- Data excerpt:

---

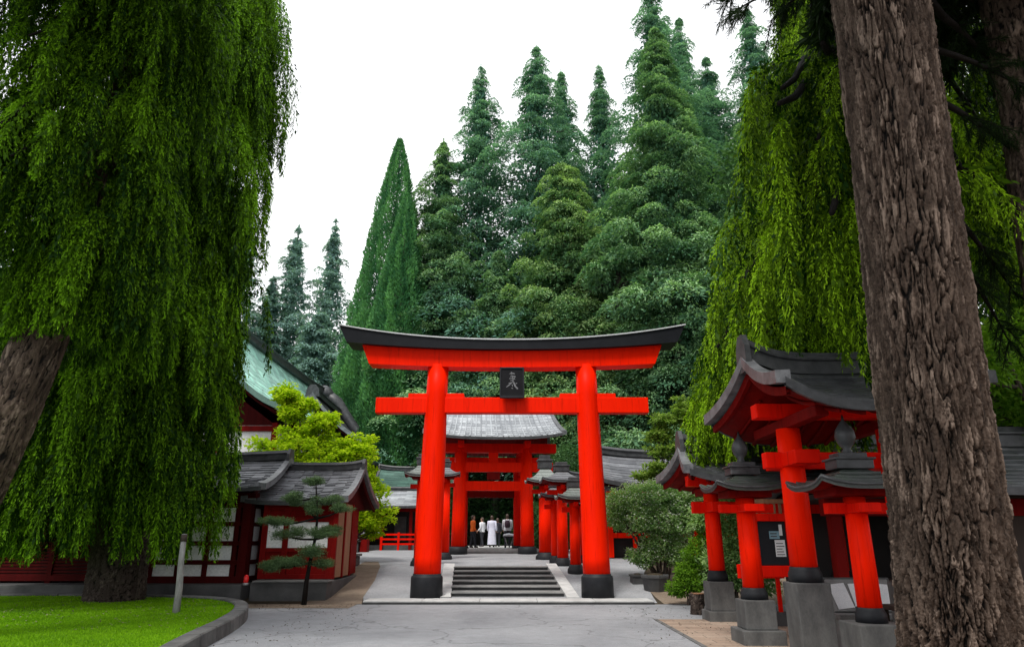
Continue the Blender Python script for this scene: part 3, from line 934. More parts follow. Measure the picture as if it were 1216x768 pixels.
# sandy strip before the low wing, and the worn stone patch inside the lawn's bend
sheet_obj('sandy_ground', [[(x, y, .010 + zt(y) * .0) for x in (-7.4, -6.2, -5.2, -4.3, -3.95)] for y in (17.75, 18.2, 18.79)], 'sand')
sheet_obj('sandy_path', [[(x0 + (x1 - x0) * i / 4, y, zt(y) + .012) for i in range(5)] for y, x0, x1 in ((18.8, -5.4, -3.85), (19.95, -5.3, -4.05), (22.3, -5.2, -4.2), (24.7, -5.3, -4.5), (27, -5.5, -5.0))], 'sand')
sheet_obj('sandy_bed', [[(x, y, zt(y) + .010) for x in (3.9, 5, 6, 7.5, 9)] for y in (18.8, 19.95, 21, 22.3, 23.2)], 'sand')
sheet_obj('ramp', [[(axis_x(y) + d * wd, y, zt(y) + .004) for d in (-1, -.66, -.33, 0, .33, .66, 1)] for y, wd in ((19.0, 3.8), (19.95, 3.95), (21, 4.1), (22.3, 4.3), (23.5, 4.6), (24.7, 5), (26, 5.5), (28, 6), (32, 6.5), (36, 6.5), (44, 6.5))], 'path')
# platform kerb under the gate
k = MB()
for i in range(5):
    x0 = -3.82 + i * 1.49
    k.b2(x0 + .004, x0 + 1.486, 18.78, 19.62, -.1, .088)
tag(k.build('platform_slab', M['stone_light'], None, .012), kind='structure')
tag(MB().b2(-3.82, 3.64, 18.72, 18.79, -.1, .055).build('platform_kerb', M['riser'], None, .008), kind='structure')

# steps
st = empty('stone_steps', (0, 0, 0), 0, 'dark stone steps with pale sloping side slabs rising through the first gate', 'steps')
NST = 6
sy = [20.0 + i * .775 for i in range(NST + 1)]
for i in range(NST):
    z1 = .10 + (i + 1) * .104
    y0, y1 = sy[i], sy[i + 1]
    hw = 1.55 + .0 * i
    cx = axis_x((y0 + y1) / 2)
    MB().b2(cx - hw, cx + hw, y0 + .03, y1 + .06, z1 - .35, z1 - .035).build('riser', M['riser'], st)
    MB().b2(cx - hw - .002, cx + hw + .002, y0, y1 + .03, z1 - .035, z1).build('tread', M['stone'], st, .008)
for s in (-1, 1):
    m = MB()
    ya, yb = 19.75, 24.75
    xa, xb = axis_x(ya) + s * 1.57, axis_x(yb) + s * 1.57
    za, zb_ = .11, .80
    w_ = s * .34
    m.add([(xa, ya, za), (xa + w_, ya, za), (xb + w_, yb, zb_), (xb, yb, zb_), (xa, ya, -.2), (xa + w_, ya, -.2), (xb + w_, yb, .2), (xb, yb, .2)],
          [(0, 1, 2, 3) if s > 0 else (3, 2, 1, 0), (0, 4, 5, 1), (1, 5, 6, 2), (0, 3, 7, 4), (3, 2, 6, 7)])
    m.build('side_slab', M['stone_light'], st, .01)
g2 = empty('inner_steps', (axis_x(33.3), 33.3, zt(33)), 0, 'two low pale stone steps under the inner roofed gate', 'steps')
MB().b2(-2.3, 2.3, -.35, .35, -.1, .10).build('step', M['stone'], g2, .01)
MB().b2(-2.2, 2.2, .0, 16.0, -.1, .20).build('step', M['stone_light'], g2, .01)

# lawn with stone kerb
inner = [gp(-420, 760, .2), gp(20, 762, .2), gp(150, 768, .2), gp(215, 752, .2), gp(256, 735, .2), gp(276, 722, .2), gp(272, 713, .2), gp(232, 708, .2), gp(130, 706, .2), gp(0, 706, .2), gp(-420, 706, .2)]
def smooth_poly(P, n=6):
    out = []
    for i in range(len(P) - 1):
        p0, p1, p2, p3 = P[max(i - 1, 0)], P[i], P[i + 1], P[min(i + 2, len(P) - 1)]
        for k_ in range(n):
            t = k_ / n
            out.append(.5 * ((2 * p1) + (p2 - p0) * t + (2 * p0 - 5 * p1 + 4 * p2 - p3) * t * t + (3 * p1 - p0 - 3 * p2 + p3) * t ** 3))
    out.append(P[-1])
    return out
EDGE = smooth_poly([Vector((-3.35 - 1.2, 5, .2)), Vector((-4.35, 8, .2)), gp(150, 790, .2), gp(215, 756, .2), gp(258, 736, .2), gp(277, 723, .2), gp(273, 714.5, .2), gp(232, 709.5, .2), gp(130, 707, .2), gp(0, 706.5, .2), gp(-300, 706.5, .2)], 7)
m = MB()
cen = Vector((-9, 14, .2))
for a, b in zip(EDGE[:-1], EDGE[1:]):
    pass
lawn_poly = [Vector((p.x, p.y, .17)) for p in EDGE] + [Vector((-26, EDGE[-1].y, .17)), Vector((-26, 5, .17))]
m.add(lawn_poly, [tuple(range(len(lawn_poly)))])
lawn = tag(m.build('lawn', M['turf']), kind='structure')
kb = MB()
rows_ = []
for i, p in enumerate(EDGE):
    t = (EDGE[min(i + 1, len(EDGE) - 1)] - EDGE[max(i - 1, 0)]).normalized()
    nrm = Vector((t.y, -t.x, 0))
    rows_.append([Vector((p.x, p.y, .05)), Vector((p.x, p.y, .215)), Vector((p.x, p.y, .235)) + nrm * .02, Vector((p.x, p.y, .235)) + nrm * .26, Vector((p.x, p.y, .215)) + nrm * .28, Vector((p.x, p.y, -.05)) + nrm * .30])
kerb = empty('lawn_kerb', (0, 0, 0), 0, 'curved grey granite kerb around the mown lawn', 'kerb')
for i in range(0, len(rows_) - 1, 3):
    mm = MB()
    rr = [list(r) for r in rows_[i:i + 4]]
    if len(rr) < 2: continue
    for j, (e0, e1) in enumerate(((rr[0], rr[1]), )):
        rr[0] = [p.lerp(q, .06) for p, q in zip(e0, e1)]
    mm.sheet(rr)
    mm.add(rr[0], [tuple(range(6))]); mm.add(rr[-1], [tuple(range(5, -1, -1))])
    mm.build('kerb_stone', M['kerb'], kerb)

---

- Instructions for the task:
Copy the whole listing above word for word but do not carry over the pictures.

- Right answer:
Continue the Blender Python script for this scene: part 3, from line 934. More parts follow. Measure the picture as if it were 1216x768 pixels.
# sandy strip before the low wing, and the worn stone patch inside the lawn's bend
sheet_obj('sandy_ground', [[(x, y, .010 + zt(y) * .0) for x in (-7.4, -6.2, -5.2, -4.3, -3.95)] for y in (17.75, 18.2, 18.79)], 'sand')
sheet_obj('sandy_path', [[(x0 + (x1 - x0) * i / 4, y, zt(y) + .012) for i in range(5)] for y, x0, x1 in ((18.8, -5.4, -3.85), (19.95, -5.3, -4.05), (22.3, -5.2, -4.2), (24.7, -5.3, -4.5), (27, -5.5, -5.0))], 'sand')
sheet_obj('sandy_bed', [[(x, y, zt(y) + .010) for x in (3.9, 5, 6, 7.5, 9)] for y in (18.8, 19.95, 21, 22.3, 23.2)], 'sand')
sheet_obj('ramp', [[(axis_x(y) + d * wd, y, zt(y) + .004) for d in (-1, -.66, -.33, 0, .33, .66, 1)] for y, wd in ((19.0, 3.8), (19.95, 3.95), (21, 4.1), (22.3, 4.3), (23.5, 4.6), (24.7, 5), (26, 5.5), (28, 6), (32, 6.5), (36, 6.5), (44, 6.5))], 'path')
# platform kerb under the gate
k = MB()
for i in range(5):
    x0 = -3.82 + i * 1.49
    k.b2(x0 + .004, x0 + 1.486, 18.78, 19.62, -.1, .088)
tag(k.build('platform_slab', M['stone_light'], None, .012), kind='structure')
tag(MB().b2(-3.82, 3.64, 18.72, 18.79, -.1, .055).build('platform_kerb', M['riser'], None, .008), kind='structure')

# steps
st = empty('stone_steps', (0, 0, 0), 0, 'dark stone steps with pale sloping side slabs rising through the first gate', 'steps')
NST = 6
sy = [20.0 + i * .775 for i in range(NST + 1)]
for i in range(NST):
    z1 = .10 + (i + 1) * .104
    y0, y1 = sy[i], sy[i + 1]
    hw = 1.55 + .0 * i
    cx = axis_x((y0 + y1) / 2)
    MB().b2(cx - hw, cx + hw, y0 + .03, y1 + .06, z1 - .35, z1 - .035).build('riser', M['riser'], st)
    MB().b2(cx - hw - .002, cx + hw + .002, y0, y1 + .03, z1 - .035, z1).build('tread', M['stone'], st, .008)
for s in (-1, 1):
    m = MB()
    ya, yb = 19.75, 24.75
    xa, xb = axis_x(ya) + s * 1.57, axis_x(yb) + s * 1.57
    za, zb_ = .11, .80
    w_ = s * .34
    m.add([(xa, ya, za), (xa + w_, ya, za), (xb + w_, yb, zb_), (xb, yb, zb_), (xa, ya, -.2), (xa + w_, ya, -.2), (xb + w_, yb, .2), (xb, yb, .2)],
          [(0, 1, 2, 3) if s > 0 else (3, 2, 1, 0), (0, 4, 5, 1), (1, 5, 6, 2), (0, 3, 7, 4), (3, 2, 6, 7)])
    m.build('side_slab', M['stone_light'], st, .01)
g2 = empty('inner_steps', (axis_x(33.3), 33.3, zt(33)), 0, 'two low pale stone steps under the inner roofed gate', 'steps')
MB().b2(-2.3, 2.3, -.35, .35, -.1, .10).build('step', M['stone'], g2, .01)
MB().b2(-2.2, 2.2, .0, 16.0, -.1, .20).build('step', M['stone_light'], g2, .01)

# lawn with stone kerb
inner = [gp(-420, 760, .2), gp(20, 762, .2), gp(150, 768, .2), gp(215, 752, .2), gp(256, 735, .2), gp(276, 722, .2), gp(272, 713, .2), gp(232, 708, .2), gp(130, 706, .2), gp(0, 706, .2), gp(-420, 706, .2)]
def smooth_poly(P, n=6):
    out = []
    for i in range(len(P) - 1):
        p0, p1, p2, p3 = P[max(i - 1, 0)], P[i], P[i + 1], P[min(i + 2, len(P) - 1)]
        for k_ in range(n):
            t = k_ / n
            out.append(.5 * ((2 * p1) + (p2 - p0) * t + (2 * p0 - 5 * p1 + 4 * p2 - p3) * t * t + (3 * p1 - p0 - 3 * p2 + p3) * t ** 3))
    out.append(P[-1])
    return out
EDGE = smooth_poly([Vector((-3.35 - 1.2, 5, .2)), Vector((-4.35, 8, .2)), gp(150, 790, .2), gp(215, 756, .2), gp(258, 736, .2), gp(277, 723, .2), gp(273, 714.5, .2), gp(232, 709.5, .2), gp(130, 707, .2), gp(0, 706.5, .2), gp(-300, 706.5, .2)], 7)
m = MB()
cen = Vector((-9, 14, .2))
for a, b in zip(EDGE[:-1], EDGE[1:]):
    pass
lawn_poly = [Vector((p.x, p.y, .17)) for p in EDGE] + [Vector((-26, EDGE[-1].y, .17)), Vector((-26, 5, .17))]
m.add(lawn_poly, [tuple(range(len(lawn_poly)))])
lawn = tag(m.build('lawn', M['turf']), kind='structure')
kb = MB()
rows_ = []
for i, p in enumerate(EDGE):
    t = (EDGE[min(i + 1, len(EDGE) - 1)] - EDGE[max(i - 1, 0)]).normalized()
    nrm = Vector((t.y, -t.x, 0))
    rows_.append([Vector((p.x, p.y, .05)), Vector((p.x, p.y, .215)), Vector((p.x, p.y, .235)) + nrm * .02, Vector((p.x, p.y, .235)) + nrm * .26, Vector((p.x, p.y, .215)) + nrm * .28, Vector((p.x, p.y, -.05)) + nrm * .30])
kerb = empty('lawn_kerb', (0, 0, 0), 0, 'curved grey granite kerb around the mown lawn', 'kerb')
for i in range(0, len(rows_) - 1, 3):
    mm = MB()
    rr = [list(r) for r in rows_[i:i + 4]]
    if len(rr) < 2: continue
    for j, (e0, e1) in enumerate(((rr[0], rr[1]), )):
        rr[0] = [p.lerp(q, .06) for p, q in zip(e0, e1)]
    mm.sheet(rr)
    mm.add(rr[0], [tuple(range(6))]); mm.add(rr[-1], [tuple(range(5, -1, -1))])
    mm.build('kerb_stone', M['kerb'], kerb)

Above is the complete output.